- [Dataset section]:
- - - - - - -
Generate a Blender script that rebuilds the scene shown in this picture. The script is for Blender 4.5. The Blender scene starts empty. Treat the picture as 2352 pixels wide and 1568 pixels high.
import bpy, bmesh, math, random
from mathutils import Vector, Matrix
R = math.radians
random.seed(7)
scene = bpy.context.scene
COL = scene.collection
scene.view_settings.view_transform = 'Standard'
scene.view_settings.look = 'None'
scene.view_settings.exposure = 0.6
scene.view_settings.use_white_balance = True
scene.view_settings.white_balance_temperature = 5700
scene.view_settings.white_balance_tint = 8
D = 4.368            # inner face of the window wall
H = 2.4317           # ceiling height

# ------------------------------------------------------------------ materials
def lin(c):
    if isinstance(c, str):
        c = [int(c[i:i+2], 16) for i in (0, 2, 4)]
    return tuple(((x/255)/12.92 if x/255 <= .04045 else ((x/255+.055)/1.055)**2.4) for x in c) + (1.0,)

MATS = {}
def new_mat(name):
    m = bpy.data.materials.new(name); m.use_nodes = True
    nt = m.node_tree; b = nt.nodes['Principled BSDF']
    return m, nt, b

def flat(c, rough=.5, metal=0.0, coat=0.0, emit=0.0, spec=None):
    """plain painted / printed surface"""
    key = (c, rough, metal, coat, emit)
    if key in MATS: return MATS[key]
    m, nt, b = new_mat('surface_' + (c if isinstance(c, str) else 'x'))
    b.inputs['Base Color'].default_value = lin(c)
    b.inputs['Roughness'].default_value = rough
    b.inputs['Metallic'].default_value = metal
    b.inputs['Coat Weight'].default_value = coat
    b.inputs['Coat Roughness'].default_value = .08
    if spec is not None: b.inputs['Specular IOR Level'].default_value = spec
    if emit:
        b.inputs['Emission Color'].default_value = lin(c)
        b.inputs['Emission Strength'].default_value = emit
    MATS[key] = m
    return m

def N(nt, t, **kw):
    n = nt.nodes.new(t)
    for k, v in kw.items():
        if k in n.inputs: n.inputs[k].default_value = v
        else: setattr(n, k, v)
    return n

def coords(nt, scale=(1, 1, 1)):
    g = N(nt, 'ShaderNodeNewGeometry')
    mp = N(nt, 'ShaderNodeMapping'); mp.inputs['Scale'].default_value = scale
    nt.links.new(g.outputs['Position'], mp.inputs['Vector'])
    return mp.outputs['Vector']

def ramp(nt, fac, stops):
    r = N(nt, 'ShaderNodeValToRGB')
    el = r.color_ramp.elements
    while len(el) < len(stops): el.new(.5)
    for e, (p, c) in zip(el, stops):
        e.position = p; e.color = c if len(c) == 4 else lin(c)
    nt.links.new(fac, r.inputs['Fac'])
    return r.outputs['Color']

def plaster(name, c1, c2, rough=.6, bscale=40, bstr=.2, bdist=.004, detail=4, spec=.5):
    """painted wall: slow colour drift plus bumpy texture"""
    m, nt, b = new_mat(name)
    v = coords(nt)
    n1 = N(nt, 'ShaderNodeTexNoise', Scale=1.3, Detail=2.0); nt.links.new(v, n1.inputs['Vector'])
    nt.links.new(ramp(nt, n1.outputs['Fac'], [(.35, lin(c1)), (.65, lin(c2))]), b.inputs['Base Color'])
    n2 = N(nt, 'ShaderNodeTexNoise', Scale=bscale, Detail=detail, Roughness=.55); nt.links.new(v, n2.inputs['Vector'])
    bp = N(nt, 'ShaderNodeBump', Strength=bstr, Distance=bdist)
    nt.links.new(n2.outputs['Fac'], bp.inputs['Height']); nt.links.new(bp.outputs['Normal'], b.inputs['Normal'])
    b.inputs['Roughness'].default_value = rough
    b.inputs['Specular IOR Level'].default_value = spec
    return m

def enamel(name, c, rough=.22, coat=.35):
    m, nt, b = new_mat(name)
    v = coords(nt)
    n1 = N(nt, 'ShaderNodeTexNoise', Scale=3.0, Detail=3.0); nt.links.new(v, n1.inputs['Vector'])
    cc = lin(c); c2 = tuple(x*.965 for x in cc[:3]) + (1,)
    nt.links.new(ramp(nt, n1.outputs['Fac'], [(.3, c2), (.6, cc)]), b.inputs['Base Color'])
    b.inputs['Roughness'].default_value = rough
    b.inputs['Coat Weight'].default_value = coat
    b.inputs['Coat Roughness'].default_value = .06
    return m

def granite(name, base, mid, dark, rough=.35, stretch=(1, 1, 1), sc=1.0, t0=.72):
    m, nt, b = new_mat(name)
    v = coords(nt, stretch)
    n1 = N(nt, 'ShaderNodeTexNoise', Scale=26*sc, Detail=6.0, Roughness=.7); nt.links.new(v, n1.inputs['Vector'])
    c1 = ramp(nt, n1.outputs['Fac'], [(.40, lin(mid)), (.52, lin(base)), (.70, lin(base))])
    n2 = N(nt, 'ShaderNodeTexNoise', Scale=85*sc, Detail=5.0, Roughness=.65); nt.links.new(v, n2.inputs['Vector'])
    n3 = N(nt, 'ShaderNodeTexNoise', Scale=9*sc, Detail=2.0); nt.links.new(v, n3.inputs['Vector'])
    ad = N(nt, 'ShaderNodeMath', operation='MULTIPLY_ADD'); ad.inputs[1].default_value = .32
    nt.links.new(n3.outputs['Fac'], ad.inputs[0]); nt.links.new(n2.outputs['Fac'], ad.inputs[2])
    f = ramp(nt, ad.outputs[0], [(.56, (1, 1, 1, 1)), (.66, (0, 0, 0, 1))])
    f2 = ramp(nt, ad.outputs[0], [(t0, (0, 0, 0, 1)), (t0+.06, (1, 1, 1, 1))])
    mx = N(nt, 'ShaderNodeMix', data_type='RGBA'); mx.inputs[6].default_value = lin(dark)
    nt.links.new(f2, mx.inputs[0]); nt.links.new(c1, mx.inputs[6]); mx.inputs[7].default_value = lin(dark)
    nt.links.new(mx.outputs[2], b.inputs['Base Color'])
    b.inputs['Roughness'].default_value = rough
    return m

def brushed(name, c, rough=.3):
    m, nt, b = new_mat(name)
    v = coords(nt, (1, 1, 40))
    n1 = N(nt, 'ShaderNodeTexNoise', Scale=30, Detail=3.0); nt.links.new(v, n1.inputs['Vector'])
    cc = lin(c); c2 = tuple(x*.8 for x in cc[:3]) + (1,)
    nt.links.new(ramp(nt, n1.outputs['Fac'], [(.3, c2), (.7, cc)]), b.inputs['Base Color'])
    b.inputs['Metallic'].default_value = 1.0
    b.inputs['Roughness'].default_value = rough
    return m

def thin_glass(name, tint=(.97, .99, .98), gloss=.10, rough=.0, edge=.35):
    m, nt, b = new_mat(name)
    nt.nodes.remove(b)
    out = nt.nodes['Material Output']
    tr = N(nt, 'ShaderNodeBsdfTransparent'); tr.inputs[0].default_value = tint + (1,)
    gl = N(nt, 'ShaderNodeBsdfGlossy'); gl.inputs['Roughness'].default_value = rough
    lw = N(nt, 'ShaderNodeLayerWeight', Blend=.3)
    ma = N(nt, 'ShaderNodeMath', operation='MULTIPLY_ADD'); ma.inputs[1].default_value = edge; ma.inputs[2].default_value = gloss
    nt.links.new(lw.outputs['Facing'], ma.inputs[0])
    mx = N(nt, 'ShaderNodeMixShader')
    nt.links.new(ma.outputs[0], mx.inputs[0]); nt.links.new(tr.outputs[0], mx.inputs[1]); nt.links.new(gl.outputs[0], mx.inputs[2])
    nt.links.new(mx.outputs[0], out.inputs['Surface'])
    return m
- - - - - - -
Beginning at the top of the data, please return every line until and including the line containing "# ceiling height", copied exactly, and nothing past it.

Generate a Blender script that rebuilds the scene shown in this picture. The script is for Blender 4.5. The Blender scene starts empty. Treat the picture as 2352 pixels wide and 1568 pixels high.
import bpy, bmesh, math, random
from mathutils import Vector, Matrix
R = math.radians
random.seed(7)
scene = bpy.context.scene
COL = scene.collection
scene.view_settings.view_transform = 'Standard'
scene.view_settings.look = 'None'
scene.view_settings.exposure = 0.6
scene.view_settings.use_white_balance = True
scene.view_settings.white_balance_temperature = 5700
scene.view_settings.white_balance_tint = 8
D = 4.368            # inner face of the window wall
H = 2.4317           # ceiling height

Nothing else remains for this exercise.